Workers shift to 'future-proof' careers as economy sheds 13,900 jobs

As the economy loses 13,900 full-time positions, recruitment specialists say shifting to future-proof jobs could prove to be a smart strategy.

The odds of an official interest rate cut on Melbourne Cup Day have shortened, following the release of unemployment data.

But while the economy lost 13,900 jobs in September, there are some things job seekers can do to 'future-proof' their careers.

Sydney interior designer Greg Natale has just moved into his new work space to cater for his growing business.

"We're now 15 people, the previous office was 13 people and 90 square metres. We were all on top of each other and I just needed the space to be able to expand."

He has tripled his workforce to 15 in just three years.

He said refined consumer tastes, along with the housing boom, helped.

"Everyone has become very design savvy now and everyone can see the value in good design. You can see with developers, all developers now will invest in interior designers," he said.

"Those days when the developer just picked a finish here or didn't consider a kitchen, those days are gone.
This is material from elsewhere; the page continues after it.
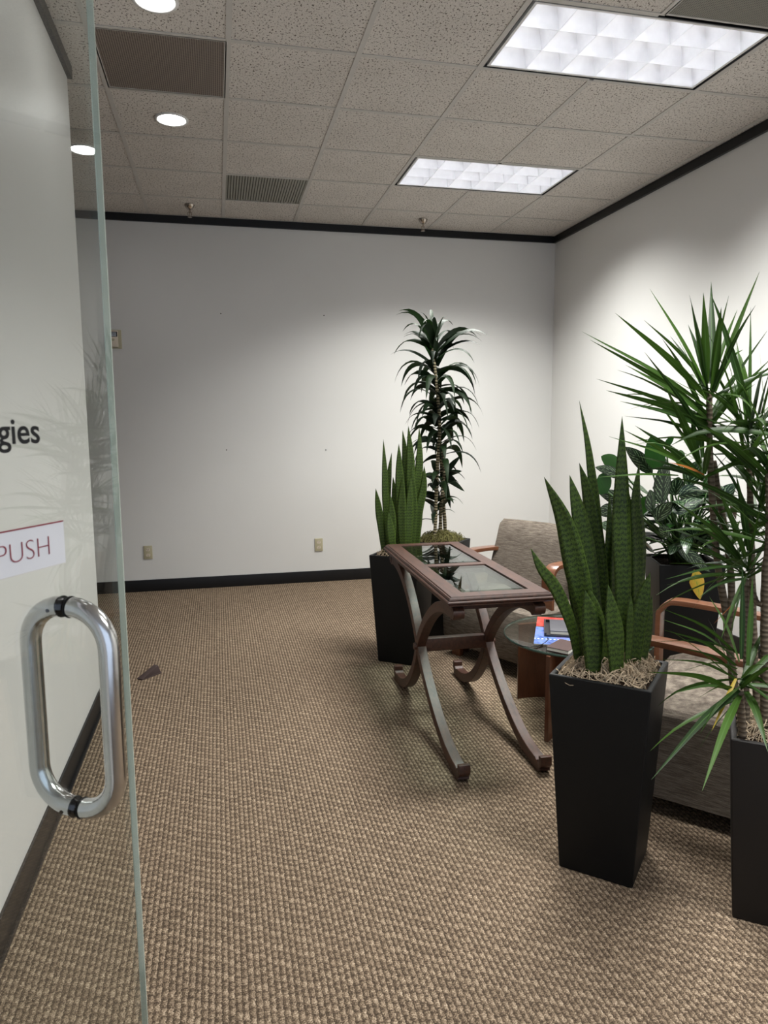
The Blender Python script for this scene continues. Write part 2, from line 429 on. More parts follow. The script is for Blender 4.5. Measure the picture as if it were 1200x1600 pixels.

Now people expect good interior design."

Greg Natale works in one of nearly a dozen broader categories that recruitment company Hays calls "future-proofed."

Future-proof jobs

Hays senior regional director Adam Shapley said those categories include architecture, healthcare, insurance, legal, marketing, sales, financial planning and accountancy.

"There is a high demand from customers, consistently high demand, and it is consistently challenging to find candidates who are available for work, or looking for work, or looking to enter that sector."

There is high demand from financial-services companies like MAS Accountants.

"As of late we have been extremely busy to sort of cope with this workload. We are looking at hiring two new qualified accountants," said MAS business services manager, Yash Kalra.

Yash Kalra says MAS has experienced 20 per cent growth, year on year, over the last five years, and much of that thanks to new business.

"Just as an example, I had a client walk in yesterday because he's looking to open up his own boutique bakery. They're just looking to get out of their 9-to-5 jobs, or going for their ambitions, or to set up their new business and take the plunge."

14,000 full-time jobs lost

Not everyone is hiring, though.

Keeping a job became harder last month, with the Bureau of Statistics revealing nearly 14,000 full-time positions were lost, despite a steady unemployment rate of 6.2 per cent.

AMP Capital chief economist Shane Oliver said he expects the unemployment rate will rise.

"It is dangerous to read too much into it because these figures are volatile month to month and we have had some very strong figures," he said.

"That said, my feeling is that the figures are going to get softer going forward so this is a sign of things to come."

He said that is because the economy is growing below trend.

Pressure builds for rate cut

Westpac's decision to lift owner-occupier mortgage rates independent of the Reserve Bank may also hit consumer confidence.

Shane Oliver thinks, as a result, the Reserve Bank will cut official interest rates when its board next meets on Melbourne Cup Day, November 3.

He is not so sure consumer banks will pass on any reduction.

"I think what the banks will do is pass some of that on, but not all of it," he said.

"So if you think about the Westpac move, they went and hiked rates later in November by 20 basis points or 0.20 per cent, so if the bank before that goes ahead and cuts by 0.25 per cent - which I think they will do on November 3, Melbourne Cup Day - then Westpac will only pass 0.05 per cent of that cut on.

"That's the difference between the 0.2 and the 0.25. Westpac customers would see a 0.05 reduction in their mortgage."